Herod's pathway

Herod's Palace

Prior to its discovery, not much was known about the Palace other than what was documented in scripture and ancient histories, e.g. Josephus’ account “The Wars of the Jews.” It was said to be the second most important building in Jerusalem, next to the temple, but its location has always been hard to pin-point for archaeologists. Now its discovery is said to be certain, it holds important implications for the modern Christian and historian.

The Palace was built along the Western wall of the city and consisted of two main buildings positioned north and south of the main gardens. Each had its own banquet halls, baths, and rooms for hundreds of guests. It was surrounded with plantations of trees, canals, and ponds decorated with bronze fountains. At the north side of Herod’s palace he placed three, heavily fortified towers, both serving as images of the riches and wealth of Herod, but also as protection to his position.

Herod’s Palace is of interest because of its function during the life of Jesus, the influence it had on Christians and Jews in history, the historical accuracy of Scripture and for insight into the man who lived there himself. Its discovery is another piece in the puzzle of Jerusalem’s history, and it sheds new light on the broader history of Christianity and Judaism.
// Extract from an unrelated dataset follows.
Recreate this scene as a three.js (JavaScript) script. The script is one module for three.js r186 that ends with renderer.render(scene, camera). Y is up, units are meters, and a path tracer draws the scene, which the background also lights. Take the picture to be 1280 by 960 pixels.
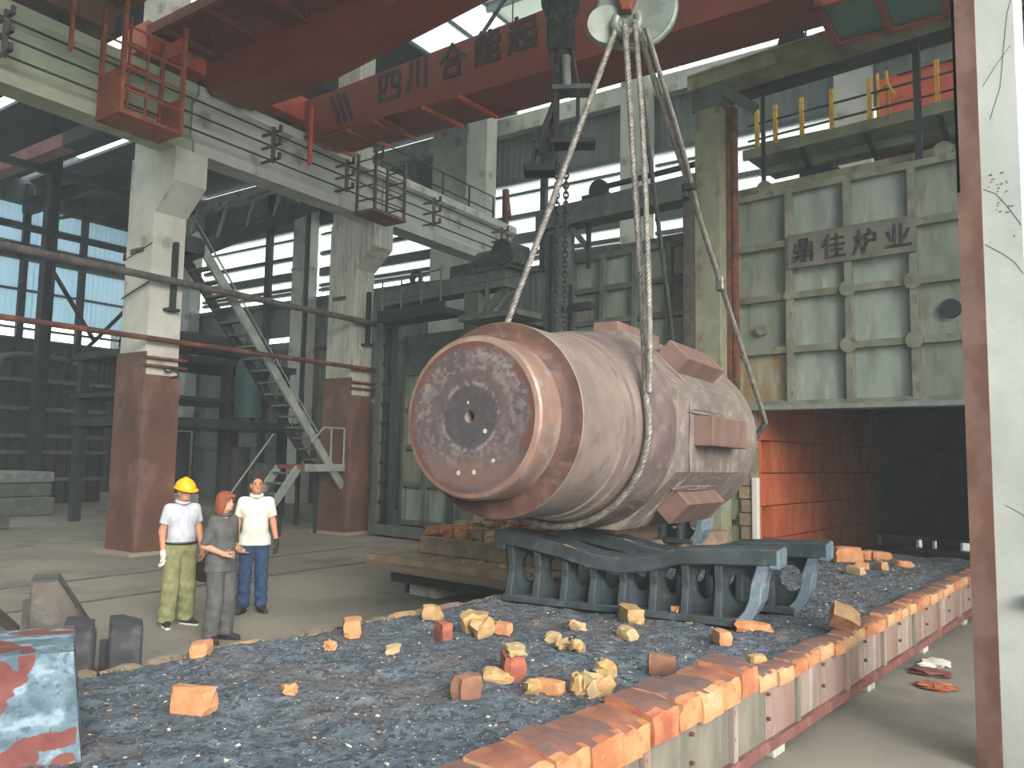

The Palace in scripture holds special significance. It is most likely where the Magi met Herod on their way to Bethlehem, the place where Herod issued the decree to kill all male baby Israelites, and most importantly, where Jesus was tried and sentenced to death by Pontius Pilate. Of course, the idea that this is the place of Jesus’s trial has been questioned. The mystery surrounding the trial and it’s setting makes its discovery even more exciting. Historians, scholars and archaeologists now believe the palace to be the true site of Jesus’ trial because of how it fits archaeologically with scripture. However, can we really be sure?

The Via Dolorosa (the path that pilgrims walk through Jerusalem to the site of Jesus’ crucifixion as it is believed to be the path that Jesus walked himself) has been walked for centuries. Its route has never gone via Herod’s Palace. Surely this tradition, if it is to be accurate, should go through the true place of Jesus’ trial. The route has never gone to Herod’s Palace; could this tradition prove the location to be wrong? It is the enigmatic nature of the Palace that makes it so interesting to modern scholars, historians and archaeologists.